Евтушенко об этой грустной истории, поди, и не знал ничего. Для него военные сборы кончились поэмой «Пушкинский перевал», где сказано вполне игриво:
А для Ю. Титкова, для А. Шорникова, для их товарищей… Бог весть, что с ними произошло. Даже и следы их исчезли во времени и пространстве.
В общем…
Умри, мой стих, умри, как рядовой, как безымянные на штурмах мерли наши.
В декабре 1966 года, – как рассказывает Валентина Полухина, – «Евгений Евтушенко и Василий Аксенов уговорили Бориса Полевого, редактора журнала „Юность“, опубликовать восемь стихотворений Бродского, но Бродский не согласился выбросить из стихотворения „Народ“ одну строчку – „мой веселый, мой пьющий народ“ (есть вариант: „пьющий, песни орущий народ“) – или снять одно из восьми стихотворений, и публикация не состоялась».
Комментарий Евгения Евтушенко: «„Я вот, например, не пью, – сказал Полевой, – так, значит, я – не народ?“ Поправка была глупой, но непринципиальной.
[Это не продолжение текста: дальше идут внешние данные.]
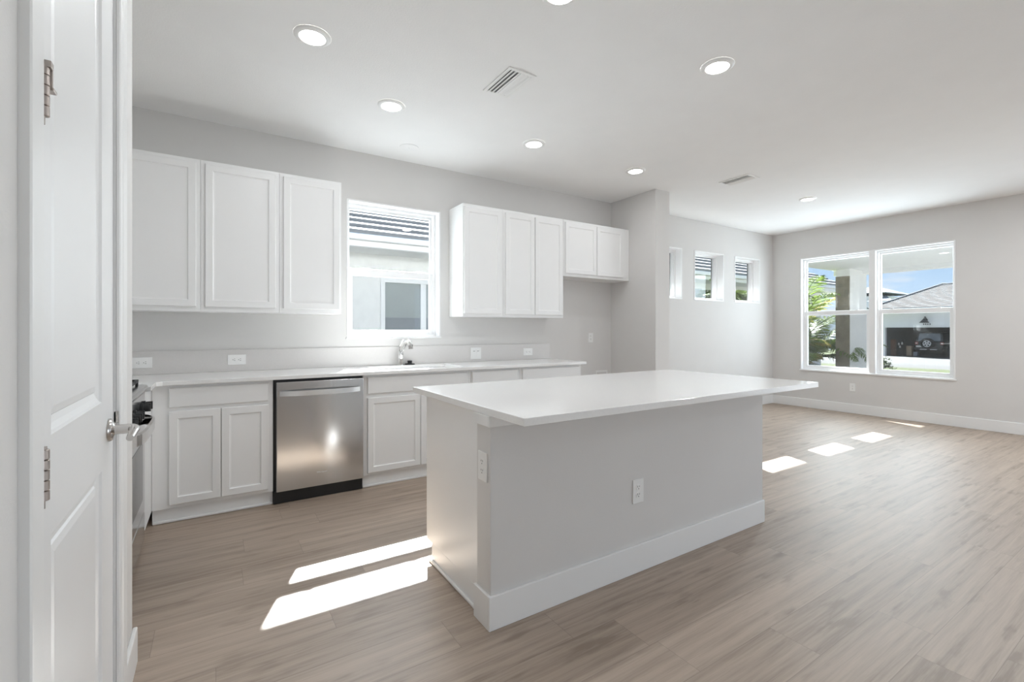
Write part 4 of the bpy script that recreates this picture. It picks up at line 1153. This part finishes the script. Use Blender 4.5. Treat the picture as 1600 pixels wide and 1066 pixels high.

В конце концов можно было снять пару строк или все стихотворение и напечатать вместо восьми семь стихов – подборка была бы все равно внушительной. Но Бродский закатил скандал, пустив мат по адресу не только Полевого, но и меня, и Аксенова, который его тогда обожал. Впоследствии Бродский щедро отблагодарил за это обожание и Аксенова, „зарезав“ его роман „Ожог“ в американском издательстве. Аксенов, в свою очередь, обозвал Бродского „Джамбулом“».
А вот версия самого Бродского: «<…> Евтушенко выразил готовность поспособствовать моей публикации в „Юности“, что в тот момент давало поэту как бы „зеленую улицу“. Евтушенко попросил, чтобы я принес ему стихи. И я принес стихотворений пятнадцать-двадцать, из которых он в итоге выбрал, по-моему, шесть или семь. Но поскольку я находился в это время в Ленинграде, то не знал, какие именно. Вдруг звонит мне из Москвы заведующий отделом поэзии „Юности“ – как же его звали? А, черт с ним! Это не важно, потому что все равно пришлось бы сказать о нем, что подонок. Так зачем же человека по фамилии называть… Ну вот: звонит он и говорит, что, дескать, Женя Евтушенко выбрал для них шесть стихотворений. И перечисляет их. А я ему в ответ говорю: „Вы знаете, это все очень мило, но меня эта подборка не устраивает, потому что уж больно «овца» получается“. И попросил вставить его хотя бы еще одно стихотворение, – как сейчас помню, это было „Пророчество“. Он чего-то там заверещал – дескать, мы не можем, это выбор Евгения Александровича. Я говорю: „Ну это же мои стихи, а не Евгения Александровича!“ Но он уперся. Тогда я говорю: „А идите вы с Евгением Александровичем… по такому-то адресу“. Тем дело и кончилось»[274].
Вот и все, пожалуй, что надо знать о попытке привить-таки классическую розу к советскому дичку.
Вот телеграмма: «Ночная. Москва, Советская площадь, ресторан Арагви, кабинет 7. Михаилу Светлову. Сердечно поздравляю сегодняшним днем желаю хороших стихов талантливому поэту = анна ахматова».
И ведь дошло же, раз эта телеграмма попала в фонды Гослитмузея!
Из всех эпиграмм мое читательское сердце больше всего трогают автоэпиграммы.
Они редкость, так как дар самоиронии (а без нее подшучивание над самим собой немыслимо) в кругу поэтов вообще встречается исключительно редко.